(Scripts that build scenes)
* * *

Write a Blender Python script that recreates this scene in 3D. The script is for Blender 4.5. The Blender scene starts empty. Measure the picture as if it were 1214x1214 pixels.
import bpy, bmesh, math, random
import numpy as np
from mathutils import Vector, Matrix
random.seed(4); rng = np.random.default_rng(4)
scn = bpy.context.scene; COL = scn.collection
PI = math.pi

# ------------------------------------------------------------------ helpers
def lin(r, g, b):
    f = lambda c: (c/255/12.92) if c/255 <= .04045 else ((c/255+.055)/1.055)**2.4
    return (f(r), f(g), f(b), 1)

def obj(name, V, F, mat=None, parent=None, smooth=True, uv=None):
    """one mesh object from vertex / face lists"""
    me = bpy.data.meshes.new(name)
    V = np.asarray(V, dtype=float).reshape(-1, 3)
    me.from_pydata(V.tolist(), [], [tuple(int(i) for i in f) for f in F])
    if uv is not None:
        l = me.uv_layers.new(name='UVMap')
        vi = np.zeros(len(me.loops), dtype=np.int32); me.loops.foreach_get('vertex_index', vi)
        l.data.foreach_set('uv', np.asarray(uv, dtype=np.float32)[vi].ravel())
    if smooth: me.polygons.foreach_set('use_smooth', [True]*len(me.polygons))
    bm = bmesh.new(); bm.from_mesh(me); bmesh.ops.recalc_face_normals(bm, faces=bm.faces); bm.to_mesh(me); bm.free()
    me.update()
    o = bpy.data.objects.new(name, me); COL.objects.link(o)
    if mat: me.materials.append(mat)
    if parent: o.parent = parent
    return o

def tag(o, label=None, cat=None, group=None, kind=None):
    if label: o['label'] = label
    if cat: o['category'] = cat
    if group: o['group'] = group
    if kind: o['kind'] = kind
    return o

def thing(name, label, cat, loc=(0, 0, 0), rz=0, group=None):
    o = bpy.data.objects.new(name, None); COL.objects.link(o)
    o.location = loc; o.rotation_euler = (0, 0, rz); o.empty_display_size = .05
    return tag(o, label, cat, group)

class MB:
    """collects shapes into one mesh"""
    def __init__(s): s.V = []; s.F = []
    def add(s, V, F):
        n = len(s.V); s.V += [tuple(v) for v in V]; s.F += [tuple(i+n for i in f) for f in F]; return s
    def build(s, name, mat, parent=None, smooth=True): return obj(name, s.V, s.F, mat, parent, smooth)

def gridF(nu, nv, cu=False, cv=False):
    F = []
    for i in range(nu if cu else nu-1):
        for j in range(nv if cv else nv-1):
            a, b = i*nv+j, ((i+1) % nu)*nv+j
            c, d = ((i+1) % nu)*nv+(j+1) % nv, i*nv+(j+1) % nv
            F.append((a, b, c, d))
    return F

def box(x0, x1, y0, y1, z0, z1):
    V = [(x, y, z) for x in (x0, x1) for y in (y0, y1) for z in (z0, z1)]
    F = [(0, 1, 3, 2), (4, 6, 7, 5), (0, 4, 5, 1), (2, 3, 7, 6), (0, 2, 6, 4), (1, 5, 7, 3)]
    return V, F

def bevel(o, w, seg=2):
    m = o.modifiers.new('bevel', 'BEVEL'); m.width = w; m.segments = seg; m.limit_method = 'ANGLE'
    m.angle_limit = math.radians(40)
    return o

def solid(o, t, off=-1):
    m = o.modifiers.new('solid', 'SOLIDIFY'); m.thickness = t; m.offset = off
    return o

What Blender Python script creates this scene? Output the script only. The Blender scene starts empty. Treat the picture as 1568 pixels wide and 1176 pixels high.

* * *

Work to complete:
Copy each entry exactly, with nothing added or dropped.

Exercise solution:
Write a Blender Python script that recreates this scene in 3D. The script is for Blender 4.5. The Blender scene starts empty. Measure the picture as if it were 1214x1214 pixels.
import bpy, bmesh, math, random
import numpy as np
from mathutils import Vector, Matrix
random.seed(4); rng = np.random.default_rng(4)
scn = bpy.context.scene; COL = scn.collection
PI = math.pi

# ------------------------------------------------------------------ helpers
def lin(r, g, b):
    f = lambda c: (c/255/12.92) if c/255 <= .04045 else ((c/255+.055)/1.055)**2.4
    return (f(r), f(g), f(b), 1)

def obj(name, V, F, mat=None, parent=None, smooth=True, uv=None):
    """one mesh object from vertex / face lists"""
    me = bpy.data.meshes.new(name)
    V = np.asarray(V, dtype=float).reshape(-1, 3)
    me.from_pydata(V.tolist(), [], [tuple(int(i) for i in f) for f in F])
    if uv is not None:
        l = me.uv_layers.new(name='UVMap')
        vi = np.zeros(len(me.loops), dtype=np.int32); me.loops.foreach_get('vertex_index', vi)
        l.data.foreach_set('uv', np.asarray(uv, dtype=np.float32)[vi].ravel())
    if smooth: me.polygons.foreach_set('use_smooth', [True]*len(me.polygons))
    bm = bmesh.new(); bm.from_mesh(me); bmesh.ops.recalc_face_normals(bm, faces=bm.faces); bm.to_mesh(me); bm.free()
    me.update()
    o = bpy.data.objects.new(name, me); COL.objects.link(o)
    if mat: me.materials.append(mat)
    if parent: o.parent = parent
    return o

def tag(o, label=None, cat=None, group=None, kind=None):
    if label: o['label'] = label
    if cat: o['category'] = cat
    if group: o['group'] = group
    if kind: o['kind'] = kind
    return o

def thing(name, label, cat, loc=(0, 0, 0), rz=0, group=None):
    o = bpy.data.objects.new(name, None); COL.objects.link(o)
    o.location = loc; o.rotation_euler = (0, 0, rz); o.empty_display_size = .05
    return tag(o, label, cat, group)

class MB:
    """collects shapes into one mesh"""
    def __init__(s): s.V = []; s.F = []
    def add(s, V, F):
        n = len(s.V); s.V += [tuple(v) for v in V]; s.F += [tuple(i+n for i in f) for f in F]; return s
    def build(s, name, mat, parent=None, smooth=True): return obj(name, s.V, s.F, mat, parent, smooth)

def gridF(nu, nv, cu=False, cv=False):
    F = []
    for i in range(nu if cu else nu-1):
        for j in range(nv if cv else nv-1):
            a, b = i*nv+j, ((i+1) % nu)*nv+j
            c, d = ((i+1) % nu)*nv+(j+1) % nv, i*nv+(j+1) % nv
            F.append((a, b, c, d))
    return F

def box(x0, x1, y0, y1, z0, z1):
    V = [(x, y, z) for x in (x0, x1) for y in (y0, y1) for z in (z0, z1)]
    F = [(0, 1, 3, 2), (4, 6, 7, 5), (0, 4, 5, 1), (2, 3, 7, 6), (0, 2, 6, 4), (1, 5, 7, 3)]
    return V, F

def bevel(o, w, seg=2):
    m = o.modifiers.new('bevel', 'BEVEL'); m.width = w; m.segments = seg; m.limit_method = 'ANGLE'
    m.angle_limit = math.radians(40)
    return o

def solid(o, t, off=-1):
    m = o.modifiers.new('solid', 'SOLIDIFY'); m.thickness = t; m.offset = off
    return o

What Blender Python script creates this scene? Output the script only. The Blender scene starts empty. Treat the picture as 1568 pixels wide and 1176 pixels high.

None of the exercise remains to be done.